Interpolation Consistency Training for Semi-Supervised Learning
Vikas Verma, Kenji Kawaguchi, Alex Lamb, Juho Kannala, Arno Solin, Yoshua Bengio, David Lopez-Paz
TL;DR
ICT addresses semi-supervised learning by enforcing prediction consistency at interpolations between unlabeled samples, leveraging a mean-teacher framework and mixup-style connections. The method achieves state-of-the-art or competitive results on CIFAR-10, SVHN, and CIFAR-100 with computation-efficient training and modest hyperparameter tuning. The authors provide a theoretical account showing ICT acts as a regularizer on higher-order derivatives, and that high-confidence unlabeled predictions help suppress overfitting at labeled points, supported by empirical ablations.
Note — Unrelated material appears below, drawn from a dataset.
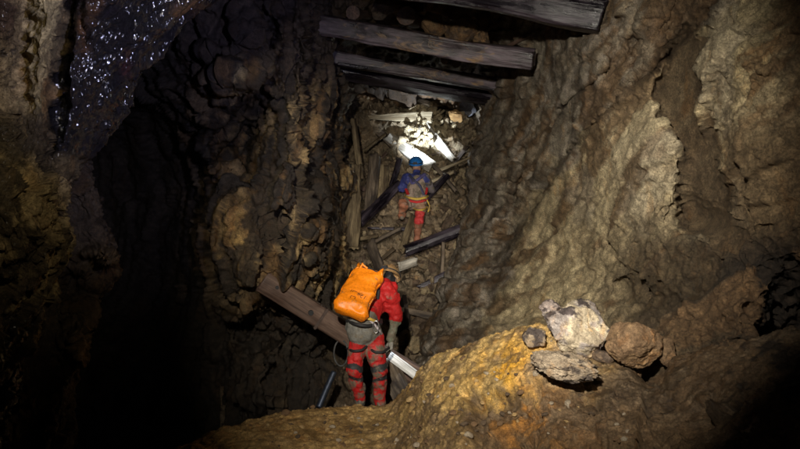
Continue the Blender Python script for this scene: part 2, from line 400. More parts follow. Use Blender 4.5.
# ---- foreground mound
mcol = [-150, 0, 100, 180, 250, 330, 388, 416, 433, 470, 520, 548, 600, 650, 720, 800, 950]
crest = [490, 480, 470, 455, 424, 411, 406, 376, 361, 345, 333, 334, 360, 366, 350, 335, 320]
cd = [3.2, 4.0, 4.6, 5.4, 6.4, 7.15, 7.15, 6.6, 6.2, 5.6, 5.1, 4.95, 4.75, 4.6, 4.2, 3.6, 2.8]
fr = []
def ml(a, b, t): return a + (b - a) * t
low_d = [2.4, 2.8, 3.1, 3.4, 3.6, 3.7, 3.75, 3.68, 3.6, 3.4, 3.25, 3.15, 3.0, 2.9, 2.7, 2.4, 2.0]
back2, back1, cr, r1, r2, r3, r4 = [], [], [], [], [], [], []
for x, y, d, ld in zip(mcol, crest, cd, low_d):
    def w2c(q): return ((q[0] / q[1]) * F + 400, 224.5 - (q[2] - CAMZ) / q[1] * F, q[1])
    p = P(x, y, d)
    back2.append(w2c(p + np.array([-.15, 1.6, -3.0])));  back1.append(w2c(p + np.array([-.05, 0.75, -0.75])))
    cr.append((x, y, d))
    zb = P(x, 580, ld); q = P(x, y, d)
    for t, lst, hump in ((.22, r1, .10), (.5, r2, .10), (.75, r3, .05), (1, r4, 0)):
        k = q + (zb - q) * t; k[2] += hump; lst.append(w2c(k))
def mound_d(px, py, d): return 0 * px
def mound_disp(p, px, py):
    w = p + 0.1 * np.stack([fbm(p * 2 + k * 5.3, 3, .5, 80 + k) for k in range(3)], -1)
    h = 0.05 * fbm(p * 1.2, 3, .35, 81)
    brk = smooth(455, 480, px - (py - 400) * .1 + 10 * fbm(np.stack([px / 20, py / 20, 0 * px], -1), 3, .5, 2)) * smooth(375, 410, py)
    rockpart = np.clip(gauss(px, py, 560, 380, 46, 24) * .8 + brk, 0, 1)
    left = smooth(420, 330, px)
    h = h + rockpart * (0.07 * angular(p * 2.6, 82, 1.4, .8) + .035 * angular(p * 8, 83, 1.4, .8))
    h = h + (1 - rockpart) * (0.016 * ridged(along(w, (1, .4, .5), .7, 2.0), 2, .35, 84) + 0.012 * fbm(p * 9, 4, .7, 85))
    h = h + np.clip(left + .8 * gauss(px, py, 420, 400, 30, 14) + .2, 0, 1) * .022 * lumps(w * 14, 86) * smooth(-.3, .3, fbm(p * 3, 2, .5, 89)) * (1 - .5 * rockpart)
    h = h + .006 * lumps(w * 34, 88) + 0.011 * fbm(p * 24, 5, .7, 87) + .014 * angular(p * 7, 96, 1.2, .5)
    # the broken step right of the path
    h = h - 0.16 * smooth(-2, 10, px - 462 - 6 * fbm(np.stack([px / 15, py / 15, 0 * px], -1), 3, .5, 8)) * smooth(388, 402, py) * smooth(560, 500, px)
    h = h - .28 * gauss(px, py, 650, 360, 14, 22) - .30 * gauss(px, py, 618, 318, 26, 11, .3)
    return h
def mound_col(p, px, py, h):
    x, y = wobble(px, py, 9, 22, 6)
    c = np.zeros(p.shape) + C3(0.40, 0.285, 0.12)
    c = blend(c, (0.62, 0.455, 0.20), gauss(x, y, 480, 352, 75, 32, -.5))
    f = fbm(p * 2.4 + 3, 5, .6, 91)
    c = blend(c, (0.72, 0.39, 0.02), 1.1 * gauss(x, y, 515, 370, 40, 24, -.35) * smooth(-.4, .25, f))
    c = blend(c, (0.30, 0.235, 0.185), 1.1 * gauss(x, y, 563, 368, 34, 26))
    brk = smooth(458, 475, x) * smooth(386, 410, y - (x - 480) * -.05)
    c = blend(c, (0.085, 0.055, 0.033), brk * .92)
    c = blend(c, (0.50, 0.22, 0.03), .8 * gauss(x, y, 497, 430, 8, 14) + .7 * brk * smooth(.45, .8, f) * smooth(640, 560, x))
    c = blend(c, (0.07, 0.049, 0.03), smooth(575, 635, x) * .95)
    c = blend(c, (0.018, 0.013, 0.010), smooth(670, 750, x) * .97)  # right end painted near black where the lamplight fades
    c = blend(c, (0.12, 0.08, 0.045), smooth(.15, .6, fbm(p * 3.1 + 11, 5, .65, 93)) * .8)
    c = blend(c, (0.20, 0.15, 0.10), smooth(.1, .6, fbm(p * 7 + 1, 4, .65, 95)) * .6)
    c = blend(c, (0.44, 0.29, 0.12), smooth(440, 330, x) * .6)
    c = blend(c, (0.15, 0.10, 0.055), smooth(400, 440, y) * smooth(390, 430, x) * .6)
    return c
def mono(rows_):
    return rows_
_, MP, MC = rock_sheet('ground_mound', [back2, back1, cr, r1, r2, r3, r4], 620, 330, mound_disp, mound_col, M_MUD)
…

Overall, ICT offers a practical, scalable SSL paradigm with strong empirical gains and a principled derivative-regularization interpretation, with future work pointing toward interpolations in hidden representations.
Abstract
We introduce Interpolation Consistency Training (ICT), a simple and computation efficient algorithm for training Deep Neural Networks in the semi-supervised learning paradigm. ICT encourages the prediction at an interpolation of unlabeled points to be consistent with the interpolation of the predictions at those points. In classification problems, ICT moves the decision boundary to low-density regions of the data distribution. Our experiments show that ICT achieves state-of-the-art performance when applied to standard neural network architectures on the CIFAR-10 and SVHN benchmark datasets. Our theoretical analysis shows that ICT corresponds to a certain type of data-adaptive regularization with unlabeled points which reduces overfitting to labeled points under high confidence values.